Jadikan Masjid Tebar Pesona Bukan Tebar Kutipan

Masjid Al Aqsa (Sumber gambar: okezone.com)

KULIAHALISLAM.COM - Masjid berasal dari bahasa Arab yang artinya tempat sujud atau tempat menyembah Allah. Bumi yang kita tempati ini adalah Masjid bagi kaum muslimin. Setiap muslim boleh melakukan salat di wilayah manapun di bumi ini, terkecuali di atas kuburan dan tempat yang menurut ukuran syariat Islam tidak sesuai dijadikan tempat salat. 

Dalam hadis yang diriwayatkan Imam Muslim menyebutkan Rasulullah saw bersabda : “Setiap bagian dari bumi ini adalah tempat sujud (Masjid)”. Di masa Nabi ataupun dimasa sesudahnya, Masjid menjadi pusat kegiatan kaum muslimin, kegiatan di bidang pemerintahan, kemiliteran, maupun mencakup membahas masalah ideologi, politik, ekonomi, sosial. 

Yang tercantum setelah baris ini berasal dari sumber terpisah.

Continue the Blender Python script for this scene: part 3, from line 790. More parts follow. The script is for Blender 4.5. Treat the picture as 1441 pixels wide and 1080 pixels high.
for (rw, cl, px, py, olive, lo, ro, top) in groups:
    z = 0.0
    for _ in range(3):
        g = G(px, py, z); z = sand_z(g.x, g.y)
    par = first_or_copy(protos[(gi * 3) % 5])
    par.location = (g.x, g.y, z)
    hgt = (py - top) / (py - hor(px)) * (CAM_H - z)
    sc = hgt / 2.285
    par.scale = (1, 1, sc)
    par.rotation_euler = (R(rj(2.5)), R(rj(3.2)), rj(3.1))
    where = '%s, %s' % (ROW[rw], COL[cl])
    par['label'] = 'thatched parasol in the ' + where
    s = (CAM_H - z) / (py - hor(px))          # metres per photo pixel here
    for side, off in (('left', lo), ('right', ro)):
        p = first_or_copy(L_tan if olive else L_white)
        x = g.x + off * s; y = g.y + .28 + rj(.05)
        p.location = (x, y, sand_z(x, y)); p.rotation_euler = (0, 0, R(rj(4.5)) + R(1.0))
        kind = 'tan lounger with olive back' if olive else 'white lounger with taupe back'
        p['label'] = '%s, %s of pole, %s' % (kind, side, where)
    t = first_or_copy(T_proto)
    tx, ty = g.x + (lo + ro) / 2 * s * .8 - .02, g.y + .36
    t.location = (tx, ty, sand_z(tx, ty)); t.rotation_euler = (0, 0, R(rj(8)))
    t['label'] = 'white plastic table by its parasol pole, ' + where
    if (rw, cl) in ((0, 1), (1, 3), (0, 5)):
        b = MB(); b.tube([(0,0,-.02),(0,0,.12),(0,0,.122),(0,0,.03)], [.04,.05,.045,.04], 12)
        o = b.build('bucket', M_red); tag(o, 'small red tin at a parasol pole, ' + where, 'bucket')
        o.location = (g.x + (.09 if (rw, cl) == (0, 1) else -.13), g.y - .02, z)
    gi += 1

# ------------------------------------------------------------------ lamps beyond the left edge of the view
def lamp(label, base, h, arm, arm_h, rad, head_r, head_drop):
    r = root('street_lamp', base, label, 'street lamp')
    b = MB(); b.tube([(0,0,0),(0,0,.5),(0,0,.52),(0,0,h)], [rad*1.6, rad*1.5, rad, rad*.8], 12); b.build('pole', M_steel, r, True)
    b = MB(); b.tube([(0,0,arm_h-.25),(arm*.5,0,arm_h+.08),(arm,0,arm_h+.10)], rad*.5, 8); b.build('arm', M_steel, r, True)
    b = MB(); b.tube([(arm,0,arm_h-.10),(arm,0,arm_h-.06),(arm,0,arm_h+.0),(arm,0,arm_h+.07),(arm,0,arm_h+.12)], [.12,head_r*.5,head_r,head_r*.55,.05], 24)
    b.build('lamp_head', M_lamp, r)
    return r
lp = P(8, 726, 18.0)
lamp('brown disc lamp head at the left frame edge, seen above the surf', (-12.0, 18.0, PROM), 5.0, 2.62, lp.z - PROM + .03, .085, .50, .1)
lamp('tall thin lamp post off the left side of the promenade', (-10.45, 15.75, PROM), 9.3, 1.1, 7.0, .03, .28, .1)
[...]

Masjid juga menjadi pusat pengembangan dan kebudayaan serta ilmu pengetahuan. Sebagai contoh adalah Masjid Suci Nabawi di Kota Madinah yang menjadi pusat pemerintahan di masa Nabi dan Khulafaur Rasyidin dan Masjid Al Azhar yang dibangun pada masa Dinasti Fathimiyah dan kini Masjid itu menjadi Universitas tertua di dunia dan terkemuka di dunia Islam.

Hal yang mulai tampak saat ini adalah sebagian Masjid mengalami sekularisasi sehingga Masjid hanya difungsikan untuk urusan ibadah keakhiratan saja sedangkan fungsi sebagai pusat sosial, ilmu pengetahuan dan politik serta ekonomi belum sepenuhnya terwujudkan. 

Hampir di setiap wilayah kita lihat banyak Masjid dibangun secara berlebih-lebihan bahkan ada yang kubah berlapis logam mulia dan batu berharga, padahal Nabi Muhammad sallallahu a’laihi wasallam mengharamkan umat muslim berlebih-lebihan dalam pembangunan Masjid. 

Abu Ya’la meriwayatkan dalam musnadnya dan Ibnu Khuzaimah dalam sahihnya dari Anas bahwa Rasulullah saw bersabda “Akan datang pada suatu zaman dimana manusia saling berbangga dengan bangunan Masjid mereka, kemudian hanya sedikit saja yang meramaikan Masjid itu”. 

Abu Daud, Ibnu Hiban meriwayatkan dari Ibnu Abas bahwa Nabi bersabda “ Aku tidak diperintahkan untuk meninggikan Masjid dan memanjangkan bangunanya”. Ibnu Mas’ud lewat di suatu Masjid yang memiliki hiasan, kemudian ia berkata “Semoga Allah melaknat orang yang menghias Masjid ini karena orang miskin lebih membutuhkan daripada tiang-tiang ini” (Lihat Kitab al-Mushannaf karya Abdurarazzaq). 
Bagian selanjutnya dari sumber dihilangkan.